With your expertise in curricula development, what are the possible the outcomes of the Kenyan education curriculum set to roll out next year?

The best thing about this curriculum is that it matches the global standards. Unlike the past century education system that focused on knowing things, this is a system that insists on competencies and making information real and relevant. One of the key pillars of the curriculum is parental engagement that forces parents to be directly and more closely involved in the academic progress of their children. It will no longer be just looking at grades on report cards but an interdisciplinary assessment of their children.

Are Kenyan teachers are ready for the curriculum?

In my opinion, no.
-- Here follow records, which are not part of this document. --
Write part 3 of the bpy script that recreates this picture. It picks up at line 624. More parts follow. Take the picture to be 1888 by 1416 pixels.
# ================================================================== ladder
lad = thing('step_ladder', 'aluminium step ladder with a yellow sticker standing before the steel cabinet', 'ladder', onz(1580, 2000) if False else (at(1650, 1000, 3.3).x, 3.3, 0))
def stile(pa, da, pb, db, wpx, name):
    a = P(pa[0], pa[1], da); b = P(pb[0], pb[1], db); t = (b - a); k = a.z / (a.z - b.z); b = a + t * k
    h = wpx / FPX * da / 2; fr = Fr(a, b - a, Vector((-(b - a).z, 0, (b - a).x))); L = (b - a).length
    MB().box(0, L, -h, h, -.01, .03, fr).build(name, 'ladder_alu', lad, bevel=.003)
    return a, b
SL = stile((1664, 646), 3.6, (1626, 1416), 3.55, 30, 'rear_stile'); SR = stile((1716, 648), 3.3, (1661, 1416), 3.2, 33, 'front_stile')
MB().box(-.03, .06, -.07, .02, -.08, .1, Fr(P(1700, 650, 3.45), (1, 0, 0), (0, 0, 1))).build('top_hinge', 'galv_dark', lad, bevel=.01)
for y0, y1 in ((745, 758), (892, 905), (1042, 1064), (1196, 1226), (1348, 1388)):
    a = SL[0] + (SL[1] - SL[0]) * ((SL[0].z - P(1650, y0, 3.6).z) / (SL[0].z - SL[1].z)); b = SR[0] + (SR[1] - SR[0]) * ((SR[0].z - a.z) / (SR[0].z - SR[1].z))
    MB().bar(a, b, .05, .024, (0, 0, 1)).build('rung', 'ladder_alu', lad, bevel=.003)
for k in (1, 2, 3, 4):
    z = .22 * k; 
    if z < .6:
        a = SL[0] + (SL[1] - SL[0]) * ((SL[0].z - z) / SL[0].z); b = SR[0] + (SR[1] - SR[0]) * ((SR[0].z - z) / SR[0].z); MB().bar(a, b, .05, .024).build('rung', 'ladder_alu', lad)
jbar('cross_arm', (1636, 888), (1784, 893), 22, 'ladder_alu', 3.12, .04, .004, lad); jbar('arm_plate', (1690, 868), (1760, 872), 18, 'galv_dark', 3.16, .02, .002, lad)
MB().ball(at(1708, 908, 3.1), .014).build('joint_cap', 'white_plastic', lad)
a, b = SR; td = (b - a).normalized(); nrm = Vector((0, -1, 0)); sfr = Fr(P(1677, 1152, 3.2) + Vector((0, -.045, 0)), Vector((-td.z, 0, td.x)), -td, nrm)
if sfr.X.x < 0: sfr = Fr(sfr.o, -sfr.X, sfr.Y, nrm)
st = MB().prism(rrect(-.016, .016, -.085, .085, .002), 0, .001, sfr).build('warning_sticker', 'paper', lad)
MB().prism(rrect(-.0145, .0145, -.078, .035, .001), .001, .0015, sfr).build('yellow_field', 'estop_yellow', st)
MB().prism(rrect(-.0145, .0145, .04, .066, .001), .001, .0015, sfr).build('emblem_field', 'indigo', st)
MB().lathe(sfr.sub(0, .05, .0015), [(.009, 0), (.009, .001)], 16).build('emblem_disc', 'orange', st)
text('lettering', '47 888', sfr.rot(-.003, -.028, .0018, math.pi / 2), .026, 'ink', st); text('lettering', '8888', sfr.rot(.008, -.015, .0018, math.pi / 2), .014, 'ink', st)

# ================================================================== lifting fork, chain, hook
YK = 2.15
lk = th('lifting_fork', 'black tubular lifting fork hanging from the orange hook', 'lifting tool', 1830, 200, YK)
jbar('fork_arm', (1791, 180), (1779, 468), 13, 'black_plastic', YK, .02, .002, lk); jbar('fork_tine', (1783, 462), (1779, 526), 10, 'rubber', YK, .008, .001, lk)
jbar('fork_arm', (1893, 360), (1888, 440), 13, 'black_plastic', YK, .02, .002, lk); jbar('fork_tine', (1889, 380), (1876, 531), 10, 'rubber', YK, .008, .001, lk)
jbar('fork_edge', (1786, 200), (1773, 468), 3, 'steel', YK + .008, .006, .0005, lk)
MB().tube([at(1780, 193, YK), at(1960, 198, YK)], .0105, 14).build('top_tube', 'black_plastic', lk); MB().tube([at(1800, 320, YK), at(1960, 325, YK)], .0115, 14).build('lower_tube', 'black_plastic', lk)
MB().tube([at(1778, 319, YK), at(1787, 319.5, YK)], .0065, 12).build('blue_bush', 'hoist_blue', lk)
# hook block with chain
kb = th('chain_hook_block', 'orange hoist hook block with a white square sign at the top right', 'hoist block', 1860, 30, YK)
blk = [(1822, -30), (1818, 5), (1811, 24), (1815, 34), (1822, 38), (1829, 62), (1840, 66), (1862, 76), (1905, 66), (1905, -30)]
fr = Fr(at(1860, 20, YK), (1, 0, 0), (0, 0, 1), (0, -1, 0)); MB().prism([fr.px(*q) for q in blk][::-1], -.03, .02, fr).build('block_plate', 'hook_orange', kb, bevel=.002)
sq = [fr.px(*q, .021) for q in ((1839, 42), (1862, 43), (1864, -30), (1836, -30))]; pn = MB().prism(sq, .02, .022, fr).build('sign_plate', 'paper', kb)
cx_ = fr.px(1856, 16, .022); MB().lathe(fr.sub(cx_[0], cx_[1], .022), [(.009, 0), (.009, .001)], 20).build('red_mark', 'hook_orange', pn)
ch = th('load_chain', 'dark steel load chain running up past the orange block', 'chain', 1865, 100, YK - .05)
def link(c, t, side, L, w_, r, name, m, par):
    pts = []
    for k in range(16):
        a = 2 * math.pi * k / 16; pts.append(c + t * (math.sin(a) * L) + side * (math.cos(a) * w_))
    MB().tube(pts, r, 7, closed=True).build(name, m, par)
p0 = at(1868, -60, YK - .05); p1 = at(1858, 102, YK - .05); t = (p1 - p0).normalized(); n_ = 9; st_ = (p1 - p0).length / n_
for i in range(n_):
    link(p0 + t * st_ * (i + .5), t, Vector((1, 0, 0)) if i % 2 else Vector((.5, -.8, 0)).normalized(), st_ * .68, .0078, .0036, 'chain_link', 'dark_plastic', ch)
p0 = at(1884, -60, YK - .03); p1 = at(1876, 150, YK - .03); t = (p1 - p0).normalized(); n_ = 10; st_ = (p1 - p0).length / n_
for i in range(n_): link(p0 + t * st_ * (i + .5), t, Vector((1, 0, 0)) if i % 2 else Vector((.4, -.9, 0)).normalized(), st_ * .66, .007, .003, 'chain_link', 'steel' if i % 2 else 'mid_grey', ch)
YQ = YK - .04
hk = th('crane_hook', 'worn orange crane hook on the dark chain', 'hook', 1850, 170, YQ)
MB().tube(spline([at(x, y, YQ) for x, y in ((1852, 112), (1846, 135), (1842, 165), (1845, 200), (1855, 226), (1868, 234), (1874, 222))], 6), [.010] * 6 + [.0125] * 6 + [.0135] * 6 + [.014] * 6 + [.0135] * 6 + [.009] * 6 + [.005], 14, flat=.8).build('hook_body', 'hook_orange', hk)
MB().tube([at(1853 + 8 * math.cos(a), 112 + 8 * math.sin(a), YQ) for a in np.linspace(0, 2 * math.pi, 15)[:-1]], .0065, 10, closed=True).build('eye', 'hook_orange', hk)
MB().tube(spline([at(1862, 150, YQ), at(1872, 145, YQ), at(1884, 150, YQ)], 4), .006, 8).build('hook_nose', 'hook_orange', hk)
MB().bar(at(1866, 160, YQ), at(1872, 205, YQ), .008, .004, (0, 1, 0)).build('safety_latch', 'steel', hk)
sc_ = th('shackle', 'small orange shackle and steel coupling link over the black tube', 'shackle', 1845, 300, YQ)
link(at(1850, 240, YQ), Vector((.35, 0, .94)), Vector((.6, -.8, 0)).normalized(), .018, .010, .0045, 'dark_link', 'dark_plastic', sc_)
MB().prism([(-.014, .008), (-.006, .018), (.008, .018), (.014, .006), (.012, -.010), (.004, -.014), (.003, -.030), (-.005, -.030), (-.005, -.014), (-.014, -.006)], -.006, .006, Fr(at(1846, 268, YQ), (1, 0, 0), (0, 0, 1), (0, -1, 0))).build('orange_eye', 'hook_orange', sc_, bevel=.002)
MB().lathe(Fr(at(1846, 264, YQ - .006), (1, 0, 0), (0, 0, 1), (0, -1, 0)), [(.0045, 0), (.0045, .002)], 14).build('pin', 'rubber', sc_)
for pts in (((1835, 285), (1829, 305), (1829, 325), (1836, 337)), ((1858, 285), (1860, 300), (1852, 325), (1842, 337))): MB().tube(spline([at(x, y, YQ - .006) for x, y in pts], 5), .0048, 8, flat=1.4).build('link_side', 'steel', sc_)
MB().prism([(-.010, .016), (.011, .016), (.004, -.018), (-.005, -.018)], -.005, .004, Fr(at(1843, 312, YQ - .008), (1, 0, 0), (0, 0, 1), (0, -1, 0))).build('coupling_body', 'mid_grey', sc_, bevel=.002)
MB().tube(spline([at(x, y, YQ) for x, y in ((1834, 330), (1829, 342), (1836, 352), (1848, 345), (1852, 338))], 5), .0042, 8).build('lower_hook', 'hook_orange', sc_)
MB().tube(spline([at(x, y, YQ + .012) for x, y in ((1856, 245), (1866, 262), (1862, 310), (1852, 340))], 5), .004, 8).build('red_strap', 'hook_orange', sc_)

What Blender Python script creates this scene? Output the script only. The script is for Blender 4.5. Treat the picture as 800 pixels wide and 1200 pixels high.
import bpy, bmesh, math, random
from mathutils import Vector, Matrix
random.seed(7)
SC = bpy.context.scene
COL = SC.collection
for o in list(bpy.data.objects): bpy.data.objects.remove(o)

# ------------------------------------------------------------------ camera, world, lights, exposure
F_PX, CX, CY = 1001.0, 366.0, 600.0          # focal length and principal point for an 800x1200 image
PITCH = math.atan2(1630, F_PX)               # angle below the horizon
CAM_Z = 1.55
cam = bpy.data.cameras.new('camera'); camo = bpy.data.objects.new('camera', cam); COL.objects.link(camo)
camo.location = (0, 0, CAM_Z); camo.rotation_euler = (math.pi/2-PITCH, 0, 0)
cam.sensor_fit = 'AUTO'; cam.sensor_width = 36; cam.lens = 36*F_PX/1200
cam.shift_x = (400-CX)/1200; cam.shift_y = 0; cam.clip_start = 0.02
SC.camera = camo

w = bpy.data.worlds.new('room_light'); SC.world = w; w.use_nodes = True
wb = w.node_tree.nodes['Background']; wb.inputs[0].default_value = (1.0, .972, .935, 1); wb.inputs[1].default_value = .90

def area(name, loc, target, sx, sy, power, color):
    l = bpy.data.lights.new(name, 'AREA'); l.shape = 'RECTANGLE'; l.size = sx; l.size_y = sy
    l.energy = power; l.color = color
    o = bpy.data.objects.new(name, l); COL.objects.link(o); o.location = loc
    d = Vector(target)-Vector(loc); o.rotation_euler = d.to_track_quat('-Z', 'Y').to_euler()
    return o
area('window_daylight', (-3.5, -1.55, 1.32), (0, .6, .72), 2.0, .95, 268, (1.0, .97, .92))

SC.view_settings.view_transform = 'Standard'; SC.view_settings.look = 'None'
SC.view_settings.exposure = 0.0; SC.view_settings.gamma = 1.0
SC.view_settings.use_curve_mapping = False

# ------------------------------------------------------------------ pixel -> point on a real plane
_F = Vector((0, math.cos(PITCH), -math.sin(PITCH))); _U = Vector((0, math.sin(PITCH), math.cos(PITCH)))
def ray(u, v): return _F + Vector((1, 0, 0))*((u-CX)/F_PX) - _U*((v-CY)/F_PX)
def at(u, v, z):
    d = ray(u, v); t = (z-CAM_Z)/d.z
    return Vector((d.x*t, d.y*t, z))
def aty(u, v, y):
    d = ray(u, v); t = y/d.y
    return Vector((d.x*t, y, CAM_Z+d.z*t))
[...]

In fact, the average teacher has not even looked at the curriculum. You wonder what they will be teaching come January. I recently wrote a letter to a top university and asked them whether they had updated their curriculum. Next year’s education graduates will be irrelevant and will have to be trained about the new curriculum. This is a paradigm shift that concerns everyone involved in child education, including parents. A lot happens in a child’s parental life that impacts how they behave in school. Parental engagement will only succeed if teachers are trained on new skills to communicate with parents.

What is your take on the status of research and development in teacher training institutions?

I don’t think institutions are doing enough in terms of research and development. In teacher training institutions, teachers should research widely and document content that has direct impact on what they do. Through action research, teachers can also provide interventions on issues such as parental engagement, development of curriculum and such things. Again, little research out of what is done in tertiary institutions is put out there in the public. And whatever is presented out there finds no audience. People don’t attend public lectures to listen to what researchers have to say. Even then, academics should also do research that makes sense; research that is relevant to regional issues. The government is trying in funding research but there is room for improvement. But then, for research to be funded, there first has to be societal demand that comes from a genuine public interest.

What are some of the challenges that teacher institutions grapple with at the moment?

The biggest challenge is the obvious delay in paradigm shift. For a long time, teachers have taught the same things and no one has challenged them. Again, it is only in Africa where becoming a teacher is the last career path one chooses to pursue. It seems that one becomes a teacher only when they cannot become a lawyer or an engineer. In other places, this is the exact difference. In Finland, for instance, highly qualified people are teachers and are the best paid. Recently in Germany, Supreme Court judges went on strike demanding to be paid as much as teachers. This should be the case everywhere. We should stop thinking that teaching is an afterthought ad hoc profession. Only the brilliant minds should be allowed to teach in our schools and colleges.

What are the near future plans for GEMS Africa Institutes of Teacher Training in Africa?

First on the list is to get registration and accreditation to target high school leavers. We are also in the process of developing short courses and longer courses for competence-based assessments especially in the new curriculum. In line with that, well also train teachers on development of lesson plans that will be relevant to the new curriculum.